# PROBLEM TO WORK ON
Return the listing below word for word.

==============================

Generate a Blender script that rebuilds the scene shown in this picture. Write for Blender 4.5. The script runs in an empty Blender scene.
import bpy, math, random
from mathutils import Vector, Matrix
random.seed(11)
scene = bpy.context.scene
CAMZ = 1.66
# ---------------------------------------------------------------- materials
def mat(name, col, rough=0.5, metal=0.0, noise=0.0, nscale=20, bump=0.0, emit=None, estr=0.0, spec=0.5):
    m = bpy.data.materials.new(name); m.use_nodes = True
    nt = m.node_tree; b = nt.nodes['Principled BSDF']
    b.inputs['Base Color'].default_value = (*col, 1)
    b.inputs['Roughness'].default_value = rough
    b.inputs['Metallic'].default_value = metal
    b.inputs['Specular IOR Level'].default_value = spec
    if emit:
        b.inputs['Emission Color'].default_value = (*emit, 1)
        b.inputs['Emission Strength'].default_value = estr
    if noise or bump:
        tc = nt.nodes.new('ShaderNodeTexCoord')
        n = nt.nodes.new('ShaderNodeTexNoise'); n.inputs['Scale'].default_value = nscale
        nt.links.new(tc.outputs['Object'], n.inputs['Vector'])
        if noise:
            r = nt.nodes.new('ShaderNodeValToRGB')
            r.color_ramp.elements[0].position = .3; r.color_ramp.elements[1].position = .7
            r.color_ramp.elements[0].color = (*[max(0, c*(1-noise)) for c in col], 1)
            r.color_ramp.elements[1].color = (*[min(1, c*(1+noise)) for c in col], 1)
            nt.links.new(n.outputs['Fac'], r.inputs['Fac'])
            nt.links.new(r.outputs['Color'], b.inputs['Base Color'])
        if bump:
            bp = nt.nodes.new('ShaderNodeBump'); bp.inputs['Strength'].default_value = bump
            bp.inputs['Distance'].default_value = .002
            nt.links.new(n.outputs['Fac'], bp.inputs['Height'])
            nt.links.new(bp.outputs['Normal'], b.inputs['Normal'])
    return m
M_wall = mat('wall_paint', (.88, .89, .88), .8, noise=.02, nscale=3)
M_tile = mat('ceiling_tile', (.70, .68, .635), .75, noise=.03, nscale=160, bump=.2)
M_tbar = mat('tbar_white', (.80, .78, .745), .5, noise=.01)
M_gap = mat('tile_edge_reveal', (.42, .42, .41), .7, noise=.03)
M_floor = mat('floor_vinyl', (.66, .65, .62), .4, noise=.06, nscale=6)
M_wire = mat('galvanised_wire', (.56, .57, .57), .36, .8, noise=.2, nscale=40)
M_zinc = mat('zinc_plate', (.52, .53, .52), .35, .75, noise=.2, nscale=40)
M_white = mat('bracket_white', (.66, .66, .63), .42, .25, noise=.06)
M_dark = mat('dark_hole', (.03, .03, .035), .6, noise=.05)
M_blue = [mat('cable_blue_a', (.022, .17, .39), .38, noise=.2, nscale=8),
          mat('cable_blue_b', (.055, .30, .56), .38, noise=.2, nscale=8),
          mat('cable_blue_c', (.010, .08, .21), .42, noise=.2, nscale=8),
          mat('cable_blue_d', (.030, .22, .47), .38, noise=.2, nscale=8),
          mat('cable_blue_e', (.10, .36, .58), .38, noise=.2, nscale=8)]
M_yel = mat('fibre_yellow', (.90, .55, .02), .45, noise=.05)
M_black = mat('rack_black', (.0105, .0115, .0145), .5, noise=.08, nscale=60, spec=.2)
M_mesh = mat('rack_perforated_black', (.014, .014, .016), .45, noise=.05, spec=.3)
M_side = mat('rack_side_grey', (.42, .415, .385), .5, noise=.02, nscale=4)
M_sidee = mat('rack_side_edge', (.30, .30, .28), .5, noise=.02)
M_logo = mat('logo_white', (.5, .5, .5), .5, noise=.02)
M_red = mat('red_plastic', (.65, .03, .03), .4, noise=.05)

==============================

# FINAL RESULT
Generate a Blender script that rebuilds the scene shown in this picture. Write for Blender 4.5. The script runs in an empty Blender scene.
import bpy, math, random
from mathutils import Vector, Matrix
random.seed(11)
scene = bpy.context.scene
CAMZ = 1.66
# ---------------------------------------------------------------- materials
def mat(name, col, rough=0.5, metal=0.0, noise=0.0, nscale=20, bump=0.0, emit=None, estr=0.0, spec=0.5):
    m = bpy.data.materials.new(name); m.use_nodes = True
    nt = m.node_tree; b = nt.nodes['Principled BSDF']
    b.inputs['Base Color'].default_value = (*col, 1)
    b.inputs['Roughness'].default_value = rough
    b.inputs['Metallic'].default_value = metal
    b.inputs['Specular IOR Level'].default_value = spec
    if emit:
        b.inputs['Emission Color'].default_value = (*emit, 1)
        b.inputs['Emission Strength'].default_value = estr
    if noise or bump:
        tc = nt.nodes.new('ShaderNodeTexCoord')
        n = nt.nodes.new('ShaderNodeTexNoise'); n.inputs['Scale'].default_value = nscale
        nt.links.new(tc.outputs['Object'], n.inputs['Vector'])
        if noise:
            r = nt.nodes.new('ShaderNodeValToRGB')
            r.color_ramp.elements[0].position = .3; r.color_ramp.elements[1].position = .7
            r.color_ramp.elements[0].color = (*[max(0, c*(1-noise)) for c in col], 1)
            r.color_ramp.elements[1].color = (*[min(1, c*(1+noise)) for c in col], 1)
            nt.links.new(n.outputs['Fac'], r.inputs['Fac'])
            nt.links.new(r.outputs['Color'], b.inputs['Base Color'])
        if bump:
            bp = nt.nodes.new('ShaderNodeBump'); bp.inputs['Strength'].default_value = bump
            bp.inputs['Distance'].default_value = .002
            nt.links.new(n.outputs['Fac'], bp.inputs['Height'])
            nt.links.new(bp.outputs['Normal'], b.inputs['Normal'])
    return m
M_wall = mat('wall_paint', (.88, .89, .88), .8, noise=.02, nscale=3)
M_tile = mat('ceiling_tile', (.70, .68, .635), .75, noise=.03, nscale=160, bump=.2)
M_tbar = mat('tbar_white', (.80, .78, .745), .5, noise=.01)
M_gap = mat('tile_edge_reveal', (.42, .42, .41), .7, noise=.03)
M_floor = mat('floor_vinyl', (.66, .65, .62), .4, noise=.06, nscale=6)
M_wire = mat('galvanised_wire', (.56, .57, .57), .36, .8, noise=.2, nscale=40)
M_zinc = mat('zinc_plate', (.52, .53, .52), .35, .75, noise=.2, nscale=40)
M_white = mat('bracket_white', (.66, .66, .63), .42, .25, noise=.06)
M_dark = mat('dark_hole', (.03, .03, .035), .6, noise=.05)
M_blue = [mat('cable_blue_a', (.022, .17, .39), .38, noise=.2, nscale=8),
          mat('cable_blue_b', (.055, .30, .56), .38, noise=.2, nscale=8),
          mat('cable_blue_c', (.010, .08, .21), .42, noise=.2, nscale=8),
          mat('cable_blue_d', (.030, .22, .47), .38, noise=.2, nscale=8),
          mat('cable_blue_e', (.10, .36, .58), .38, noise=.2, nscale=8)]
M_yel = mat('fibre_yellow', (.90, .55, .02), .45, noise=.05)
M_black = mat('rack_black', (.0105, .0115, .0145), .5, noise=.08, nscale=60, spec=.2)
M_mesh = mat('rack_perforated_black', (.014, .014, .016), .45, noise=.05, spec=.3)
M_side = mat('rack_side_grey', (.42, .415, .385), .5, noise=.02, nscale=4)
M_sidee = mat('rack_side_edge', (.30, .30, .28), .5, noise=.02)
M_logo = mat('logo_white', (.5, .5, .5), .5, noise=.02)
M_red = mat('red_plastic', (.65, .03, .03), .4, noise=.05)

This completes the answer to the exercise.